### EXERCISE AIM
Retype all of the data exactly as given.

[BEGIN SUPPLIED DATA]

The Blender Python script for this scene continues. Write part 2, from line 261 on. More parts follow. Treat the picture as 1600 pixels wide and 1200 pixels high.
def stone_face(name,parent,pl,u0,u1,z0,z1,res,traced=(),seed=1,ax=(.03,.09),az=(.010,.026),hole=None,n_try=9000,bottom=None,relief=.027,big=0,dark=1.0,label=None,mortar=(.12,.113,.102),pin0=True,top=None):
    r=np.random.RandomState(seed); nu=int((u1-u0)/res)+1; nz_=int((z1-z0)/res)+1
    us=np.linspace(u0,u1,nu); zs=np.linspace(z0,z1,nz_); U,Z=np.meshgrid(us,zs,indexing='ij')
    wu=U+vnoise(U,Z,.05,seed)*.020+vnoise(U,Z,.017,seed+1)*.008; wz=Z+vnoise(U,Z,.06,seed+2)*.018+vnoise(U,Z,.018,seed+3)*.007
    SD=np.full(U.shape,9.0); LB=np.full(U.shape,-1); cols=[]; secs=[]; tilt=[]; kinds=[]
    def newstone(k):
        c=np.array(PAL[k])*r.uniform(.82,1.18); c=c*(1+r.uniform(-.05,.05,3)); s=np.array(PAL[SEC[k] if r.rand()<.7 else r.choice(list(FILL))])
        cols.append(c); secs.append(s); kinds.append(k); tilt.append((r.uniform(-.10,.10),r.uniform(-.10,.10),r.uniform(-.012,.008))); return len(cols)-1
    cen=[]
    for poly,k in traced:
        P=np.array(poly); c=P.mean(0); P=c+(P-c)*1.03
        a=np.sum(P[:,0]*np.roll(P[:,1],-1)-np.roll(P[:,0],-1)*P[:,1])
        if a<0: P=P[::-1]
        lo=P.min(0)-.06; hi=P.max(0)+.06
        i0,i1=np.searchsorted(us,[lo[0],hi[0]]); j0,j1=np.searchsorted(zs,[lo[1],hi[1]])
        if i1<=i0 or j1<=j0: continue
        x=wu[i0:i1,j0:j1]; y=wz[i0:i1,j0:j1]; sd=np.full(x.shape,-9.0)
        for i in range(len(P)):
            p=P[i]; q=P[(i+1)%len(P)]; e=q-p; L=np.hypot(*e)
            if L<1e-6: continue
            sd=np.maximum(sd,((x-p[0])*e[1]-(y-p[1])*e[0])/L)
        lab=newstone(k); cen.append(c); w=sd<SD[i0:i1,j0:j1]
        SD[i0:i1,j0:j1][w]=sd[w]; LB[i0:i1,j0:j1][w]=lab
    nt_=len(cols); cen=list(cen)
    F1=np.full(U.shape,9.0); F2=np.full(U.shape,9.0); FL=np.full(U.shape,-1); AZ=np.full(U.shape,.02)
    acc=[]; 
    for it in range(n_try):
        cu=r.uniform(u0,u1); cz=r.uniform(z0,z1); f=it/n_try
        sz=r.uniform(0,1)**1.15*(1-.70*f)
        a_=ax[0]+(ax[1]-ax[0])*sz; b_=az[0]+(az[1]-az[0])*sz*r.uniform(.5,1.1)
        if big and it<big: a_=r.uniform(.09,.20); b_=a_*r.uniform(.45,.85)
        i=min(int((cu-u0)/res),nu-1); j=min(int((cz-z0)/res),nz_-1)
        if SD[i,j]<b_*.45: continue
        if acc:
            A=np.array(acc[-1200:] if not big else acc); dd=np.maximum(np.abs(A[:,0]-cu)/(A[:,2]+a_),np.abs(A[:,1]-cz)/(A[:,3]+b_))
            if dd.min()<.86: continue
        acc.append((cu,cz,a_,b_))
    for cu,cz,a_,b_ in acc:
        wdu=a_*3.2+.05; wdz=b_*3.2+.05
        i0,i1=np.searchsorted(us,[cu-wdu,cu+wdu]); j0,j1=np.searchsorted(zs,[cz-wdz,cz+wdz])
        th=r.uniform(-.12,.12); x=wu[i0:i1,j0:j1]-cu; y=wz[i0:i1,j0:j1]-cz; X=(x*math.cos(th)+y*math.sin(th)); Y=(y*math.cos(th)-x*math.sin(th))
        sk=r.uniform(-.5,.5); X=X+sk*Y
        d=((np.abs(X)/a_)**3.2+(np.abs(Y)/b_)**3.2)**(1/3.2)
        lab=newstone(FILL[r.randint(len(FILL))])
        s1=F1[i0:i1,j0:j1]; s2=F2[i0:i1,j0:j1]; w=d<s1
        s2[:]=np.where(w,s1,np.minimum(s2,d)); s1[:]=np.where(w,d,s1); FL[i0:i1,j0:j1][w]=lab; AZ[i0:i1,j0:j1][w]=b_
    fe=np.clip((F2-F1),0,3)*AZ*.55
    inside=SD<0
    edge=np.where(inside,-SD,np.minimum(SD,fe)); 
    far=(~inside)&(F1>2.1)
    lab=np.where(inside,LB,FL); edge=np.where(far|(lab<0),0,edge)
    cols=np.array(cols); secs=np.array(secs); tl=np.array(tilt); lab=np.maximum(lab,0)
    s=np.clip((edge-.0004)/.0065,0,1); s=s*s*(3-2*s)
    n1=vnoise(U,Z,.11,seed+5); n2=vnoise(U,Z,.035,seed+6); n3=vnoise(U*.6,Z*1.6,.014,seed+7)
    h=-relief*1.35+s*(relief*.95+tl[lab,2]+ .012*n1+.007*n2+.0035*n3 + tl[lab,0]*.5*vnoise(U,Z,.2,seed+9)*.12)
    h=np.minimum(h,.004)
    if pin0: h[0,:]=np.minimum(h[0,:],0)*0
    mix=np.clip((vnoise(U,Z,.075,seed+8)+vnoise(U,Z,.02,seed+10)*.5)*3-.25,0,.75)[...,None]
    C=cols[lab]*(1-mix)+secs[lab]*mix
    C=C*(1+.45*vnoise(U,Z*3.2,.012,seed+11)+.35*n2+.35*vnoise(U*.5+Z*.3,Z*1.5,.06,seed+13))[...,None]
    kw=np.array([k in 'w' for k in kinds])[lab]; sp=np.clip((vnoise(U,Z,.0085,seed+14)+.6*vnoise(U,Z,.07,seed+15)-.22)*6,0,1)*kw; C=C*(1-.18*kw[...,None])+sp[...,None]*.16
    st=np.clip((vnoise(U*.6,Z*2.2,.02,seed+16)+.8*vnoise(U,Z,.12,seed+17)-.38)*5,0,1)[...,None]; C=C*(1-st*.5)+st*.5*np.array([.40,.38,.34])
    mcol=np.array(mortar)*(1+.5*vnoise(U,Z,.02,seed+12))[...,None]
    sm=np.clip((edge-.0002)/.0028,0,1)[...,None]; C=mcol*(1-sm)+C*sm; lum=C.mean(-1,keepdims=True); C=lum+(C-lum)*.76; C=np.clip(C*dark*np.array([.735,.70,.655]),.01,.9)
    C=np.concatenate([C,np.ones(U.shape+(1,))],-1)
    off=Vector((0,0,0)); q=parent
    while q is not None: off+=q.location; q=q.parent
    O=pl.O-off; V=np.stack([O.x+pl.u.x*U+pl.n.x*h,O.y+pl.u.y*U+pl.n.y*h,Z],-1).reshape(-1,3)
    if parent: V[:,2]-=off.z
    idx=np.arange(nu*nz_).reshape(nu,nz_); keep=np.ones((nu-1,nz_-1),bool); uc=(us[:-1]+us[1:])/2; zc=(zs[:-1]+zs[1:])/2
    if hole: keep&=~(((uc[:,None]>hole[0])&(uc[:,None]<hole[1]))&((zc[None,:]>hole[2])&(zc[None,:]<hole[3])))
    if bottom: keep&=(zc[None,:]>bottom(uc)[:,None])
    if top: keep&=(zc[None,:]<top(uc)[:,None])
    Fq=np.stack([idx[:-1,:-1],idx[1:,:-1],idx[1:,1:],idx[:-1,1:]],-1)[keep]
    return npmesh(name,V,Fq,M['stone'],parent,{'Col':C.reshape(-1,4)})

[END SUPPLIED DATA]

### SOLUTION
The Blender Python script for this scene continues. Write part 2, from line 261 on. More parts follow. Treat the picture as 1600 pixels wide and 1200 pixels high.
def stone_face(name,parent,pl,u0,u1,z0,z1,res,traced=(),seed=1,ax=(.03,.09),az=(.010,.026),hole=None,n_try=9000,bottom=None,relief=.027,big=0,dark=1.0,label=None,mortar=(.12,.113,.102),pin0=True,top=None):
    r=np.random.RandomState(seed); nu=int((u1-u0)/res)+1; nz_=int((z1-z0)/res)+1
    us=np.linspace(u0,u1,nu); zs=np.linspace(z0,z1,nz_); U,Z=np.meshgrid(us,zs,indexing='ij')
    wu=U+vnoise(U,Z,.05,seed)*.020+vnoise(U,Z,.017,seed+1)*.008; wz=Z+vnoise(U,Z,.06,seed+2)*.018+vnoise(U,Z,.018,seed+3)*.007
    SD=np.full(U.shape,9.0); LB=np.full(U.shape,-1); cols=[]; secs=[]; tilt=[]; kinds=[]
    def newstone(k):
        c=np.array(PAL[k])*r.uniform(.82,1.18); c=c*(1+r.uniform(-.05,.05,3)); s=np.array(PAL[SEC[k] if r.rand()<.7 else r.choice(list(FILL))])
        cols.append(c); secs.append(s); kinds.append(k); tilt.append((r.uniform(-.10,.10),r.uniform(-.10,.10),r.uniform(-.012,.008))); return len(cols)-1
    cen=[]
    for poly,k in traced:
        P=np.array(poly); c=P.mean(0); P=c+(P-c)*1.03
        a=np.sum(P[:,0]*np.roll(P[:,1],-1)-np.roll(P[:,0],-1)*P[:,1])
        if a<0: P=P[::-1]
        lo=P.min(0)-.06; hi=P.max(0)+.06
        i0,i1=np.searchsorted(us,[lo[0],hi[0]]); j0,j1=np.searchsorted(zs,[lo[1],hi[1]])
        if i1<=i0 or j1<=j0: continue
        x=wu[i0:i1,j0:j1]; y=wz[i0:i1,j0:j1]; sd=np.full(x.shape,-9.0)
        for i in range(len(P)):
            p=P[i]; q=P[(i+1)%len(P)]; e=q-p; L=np.hypot(*e)
            if L<1e-6: continue
            sd=np.maximum(sd,((x-p[0])*e[1]-(y-p[1])*e[0])/L)
        lab=newstone(k); cen.append(c); w=sd<SD[i0:i1,j0:j1]
        SD[i0:i1,j0:j1][w]=sd[w]; LB[i0:i1,j0:j1][w]=lab
    nt_=len(cols); cen=list(cen)
    F1=np.full(U.shape,9.0); F2=np.full(U.shape,9.0); FL=np.full(U.shape,-1); AZ=np.full(U.shape,.02)
    acc=[]; 
    for it in range(n_try):
        cu=r.uniform(u0,u1); cz=r.uniform(z0,z1); f=it/n_try
        sz=r.uniform(0,1)**1.15*(1-.70*f)
        a_=ax[0]+(ax[1]-ax[0])*sz; b_=az[0]+(az[1]-az[0])*sz*r.uniform(.5,1.1)
        if big and it<big: a_=r.uniform(.09,.20); b_=a_*r.uniform(.45,.85)
        i=min(int((cu-u0)/res),nu-1); j=min(int((cz-z0)/res),nz_-1)
        if SD[i,j]<b_*.45: continue
        if acc:
            A=np.array(acc[-1200:] if not big else acc); dd=np.maximum(np.abs(A[:,0]-cu)/(A[:,2]+a_),np.abs(A[:,1]-cz)/(A[:,3]+b_))
            if dd.min()<.86: continue
        acc.append((cu,cz,a_,b_))
    for cu,cz,a_,b_ in acc:
        wdu=a_*3.2+.05; wdz=b_*3.2+.05
        i0,i1=np.searchsorted(us,[cu-wdu,cu+wdu]); j0,j1=np.searchsorted(zs,[cz-wdz,cz+wdz])
        th=r.uniform(-.12,.12); x=wu[i0:i1,j0:j1]-cu; y=wz[i0:i1,j0:j1]-cz; X=(x*math.cos(th)+y*math.sin(th)); Y=(y*math.cos(th)-x*math.sin(th))
        sk=r.uniform(-.5,.5); X=X+sk*Y
        d=((np.abs(X)/a_)**3.2+(np.abs(Y)/b_)**3.2)**(1/3.2)
        lab=newstone(FILL[r.randint(len(FILL))])
        s1=F1[i0:i1,j0:j1]; s2=F2[i0:i1,j0:j1]; w=d<s1
        s2[:]=np.where(w,s1,np.minimum(s2,d)); s1[:]=np.where(w,d,s1); FL[i0:i1,j0:j1][w]=lab; AZ[i0:i1,j0:j1][w]=b_
    fe=np.clip((F2-F1),0,3)*AZ*.55
    inside=SD<0
    edge=np.where(inside,-SD,np.minimum(SD,fe)); 
    far=(~inside)&(F1>2.1)
    lab=np.where(inside,LB,FL); edge=np.where(far|(lab<0),0,edge)
    cols=np.array(cols); secs=np.array(secs); tl=np.array(tilt); lab=np.maximum(lab,0)
    s=np.clip((edge-.0004)/.0065,0,1); s=s*s*(3-2*s)
    n1=vnoise(U,Z,.11,seed+5); n2=vnoise(U,Z,.035,seed+6); n3=vnoise(U*.6,Z*1.6,.014,seed+7)
    h=-relief*1.35+s*(relief*.95+tl[lab,2]+ .012*n1+.007*n2+.0035*n3 + tl[lab,0]*.5*vnoise(U,Z,.2,seed+9)*.12)
    h=np.minimum(h,.004)
    if pin0: h[0,:]=np.minimum(h[0,:],0)*0
    mix=np.clip((vnoise(U,Z,.075,seed+8)+vnoise(U,Z,.02,seed+10)*.5)*3-.25,0,.75)[...,None]
    C=cols[lab]*(1-mix)+secs[lab]*mix
    C=C*(1+.45*vnoise(U,Z*3.2,.012,seed+11)+.35*n2+.35*vnoise(U*.5+Z*.3,Z*1.5,.06,seed+13))[...,None]
    kw=np.array([k in 'w' for k in kinds])[lab]; sp=np.clip((vnoise(U,Z,.0085,seed+14)+.6*vnoise(U,Z,.07,seed+15)-.22)*6,0,1)*kw; C=C*(1-.18*kw[...,None])+sp[...,None]*.16
    st=np.clip((vnoise(U*.6,Z*2.2,.02,seed+16)+.8*vnoise(U,Z,.12,seed+17)-.38)*5,0,1)[...,None]; C=C*(1-st*.5)+st*.5*np.array([.40,.38,.34])
    mcol=np.array(mortar)*(1+.5*vnoise(U,Z,.02,seed+12))[...,None]
    sm=np.clip((edge-.0002)/.0028,0,1)[...,None]; C=mcol*(1-sm)+C*sm; lum=C.mean(-1,keepdims=True); C=lum+(C-lum)*.76; C=np.clip(C*dark*np.array([.735,.70,.655]),.01,.9)
    C=np.concatenate([C,np.ones(U.shape+(1,))],-1)
    off=Vector((0,0,0)); q=parent
    while q is not None: off+=q.location; q=q.parent
    O=pl.O-off; V=np.stack([O.x+pl.u.x*U+pl.n.x*h,O.y+pl.u.y*U+pl.n.y*h,Z],-1).reshape(-1,3)
    if parent: V[:,2]-=off.z
    idx=np.arange(nu*nz_).reshape(nu,nz_); keep=np.ones((nu-1,nz_-1),bool); uc=(us[:-1]+us[1:])/2; zc=(zs[:-1]+zs[1:])/2
    if hole: keep&=~(((uc[:,None]>hole[0])&(uc[:,None]<hole[1]))&((zc[None,:]>hole[2])&(zc[None,:]<hole[3])))
    if bottom: keep&=(zc[None,:]>bottom(uc)[:,None])
    if top: keep&=(zc[None,:]<top(uc)[:,None])
    Fq=np.stack([idx[:-1,:-1],idx[1:,:-1],idx[1:,1:],idx[:-1,1:]],-1)[keep]
    return npmesh(name,V,Fq,M['stone'],parent,{'Col':C.reshape(-1,4)})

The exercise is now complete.